■ **WRITTEN INSTRUCTION**:
Write out all of the data without omission, exactly as shown.

[START STORED DATA]

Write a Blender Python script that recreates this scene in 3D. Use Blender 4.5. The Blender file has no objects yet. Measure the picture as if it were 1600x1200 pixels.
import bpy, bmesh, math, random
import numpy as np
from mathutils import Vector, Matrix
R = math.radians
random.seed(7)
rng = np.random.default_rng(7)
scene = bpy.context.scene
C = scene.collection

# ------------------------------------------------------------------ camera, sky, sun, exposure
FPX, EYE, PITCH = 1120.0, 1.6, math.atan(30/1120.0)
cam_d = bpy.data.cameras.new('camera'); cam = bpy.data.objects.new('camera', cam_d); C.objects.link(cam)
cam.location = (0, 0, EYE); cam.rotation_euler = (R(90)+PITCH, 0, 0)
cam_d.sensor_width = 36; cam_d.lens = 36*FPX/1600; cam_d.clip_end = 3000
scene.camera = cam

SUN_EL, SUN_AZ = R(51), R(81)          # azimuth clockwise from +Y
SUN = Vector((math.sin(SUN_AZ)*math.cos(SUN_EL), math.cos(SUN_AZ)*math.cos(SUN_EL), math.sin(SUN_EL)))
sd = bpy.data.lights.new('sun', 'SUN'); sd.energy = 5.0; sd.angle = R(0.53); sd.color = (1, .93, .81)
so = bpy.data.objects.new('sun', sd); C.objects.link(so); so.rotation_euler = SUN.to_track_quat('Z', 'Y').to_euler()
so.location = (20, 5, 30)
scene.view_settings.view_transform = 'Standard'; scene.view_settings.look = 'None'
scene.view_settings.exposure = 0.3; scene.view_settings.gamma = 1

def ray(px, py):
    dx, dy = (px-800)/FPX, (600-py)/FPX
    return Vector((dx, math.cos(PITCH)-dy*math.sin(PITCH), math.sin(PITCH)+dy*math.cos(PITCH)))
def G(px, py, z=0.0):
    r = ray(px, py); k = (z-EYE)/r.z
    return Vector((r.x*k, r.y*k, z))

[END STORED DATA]

■ **FINAL ANSWER**:
Write a Blender Python script that recreates this scene in 3D. Use Blender 4.5. The Blender file has no objects yet. Measure the picture as if it were 1600x1200 pixels.
import bpy, bmesh, math, random
import numpy as np
from mathutils import Vector, Matrix
R = math.radians
random.seed(7)
rng = np.random.default_rng(7)
scene = bpy.context.scene
C = scene.collection

# ------------------------------------------------------------------ camera, sky, sun, exposure
FPX, EYE, PITCH = 1120.0, 1.6, math.atan(30/1120.0)
cam_d = bpy.data.cameras.new('camera'); cam = bpy.data.objects.new('camera', cam_d); C.objects.link(cam)
cam.location = (0, 0, EYE); cam.rotation_euler = (R(90)+PITCH, 0, 0)
cam_d.sensor_width = 36; cam_d.lens = 36*FPX/1600; cam_d.clip_end = 3000
scene.camera = cam

SUN_EL, SUN_AZ = R(51), R(81)          # azimuth clockwise from +Y
SUN = Vector((math.sin(SUN_AZ)*math.cos(SUN_EL), math.cos(SUN_AZ)*math.cos(SUN_EL), math.sin(SUN_EL)))
sd = bpy.data.lights.new('sun', 'SUN'); sd.energy = 5.0; sd.angle = R(0.53); sd.color = (1, .93, .81)
so = bpy.data.objects.new('sun', sd); C.objects.link(so); so.rotation_euler = SUN.to_track_quat('Z', 'Y').to_euler()
so.location = (20, 5, 30)
scene.view_settings.view_transform = 'Standard'; scene.view_settings.look = 'None'
scene.view_settings.exposure = 0.3; scene.view_settings.gamma = 1

def ray(px, py):
    dx, dy = (px-800)/FPX, (600-py)/FPX
    return Vector((dx, math.cos(PITCH)-dy*math.sin(PITCH), math.sin(PITCH)+dy*math.cos(PITCH)))
def G(px, py, z=0.0):
    r = ray(px, py); k = (z-EYE)/r.z
    return Vector((r.x*k, r.y*k, z))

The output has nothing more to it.